EUR/USD trades in positive territory for the second consecutive day around 1.1195 in Wednesday’s Asian session.
A larger Fed rate cut expectation drags the USD down against the Euro.
ECB policymaker signaled another interest-rate cut next month cannot be ruled out.
The EUR/USD pair extends upside to near 1.1195 on Wednesday during the Asian trading hours. The weakening of the Greenback amid rising speculation of a jumbo rate cut from the US Federal Reserve (Fed) in November provides some support to the major pair. France’s Consumer Confidence and US New Home Sales data are due on Wednesday. Also, Fed Governor Adriana Kugler is set to speak.
The bigger-than-expected cut in interest rates by the Fed drags the US Dollar (USD) lower broadly. The US central bank cut its benchmark Federal Funds Rate by half a percentage point to the 4.75% to 5% range “in light of the progress on inflation and the balance of risks.” Investors raise their bets that the Fed will cut further rate in November. According to the CME FedWatch Tool, the markets have priced in nearly 56% possibility of a second 50 bps rate cut in the November meeting, while the odds of 25 bps stands at 44%.

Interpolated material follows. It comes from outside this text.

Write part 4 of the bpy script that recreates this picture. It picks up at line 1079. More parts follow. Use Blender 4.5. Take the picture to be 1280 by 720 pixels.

The improved risk appetite is likely to support the shared currency for the time being. However, the expectation of another interest-rate cut by the European Central Bank (ECB) or any signs of weakness in the Eurozone economy could cap the upside for the Euro (EUR) against the USD. The ECB governing council member Klaas Knot said on Tuesday that the central bank would continue to reduce the interest rates at least through the first half of 2025, to a level between 2% and 3%. Meanwhile, ECB policymaker Madis Muller noted another interest-rate cut next month cannot be ruled out, but reckons policymakers may lack sufficient data to make definitive judgments on the region’s struggling economy.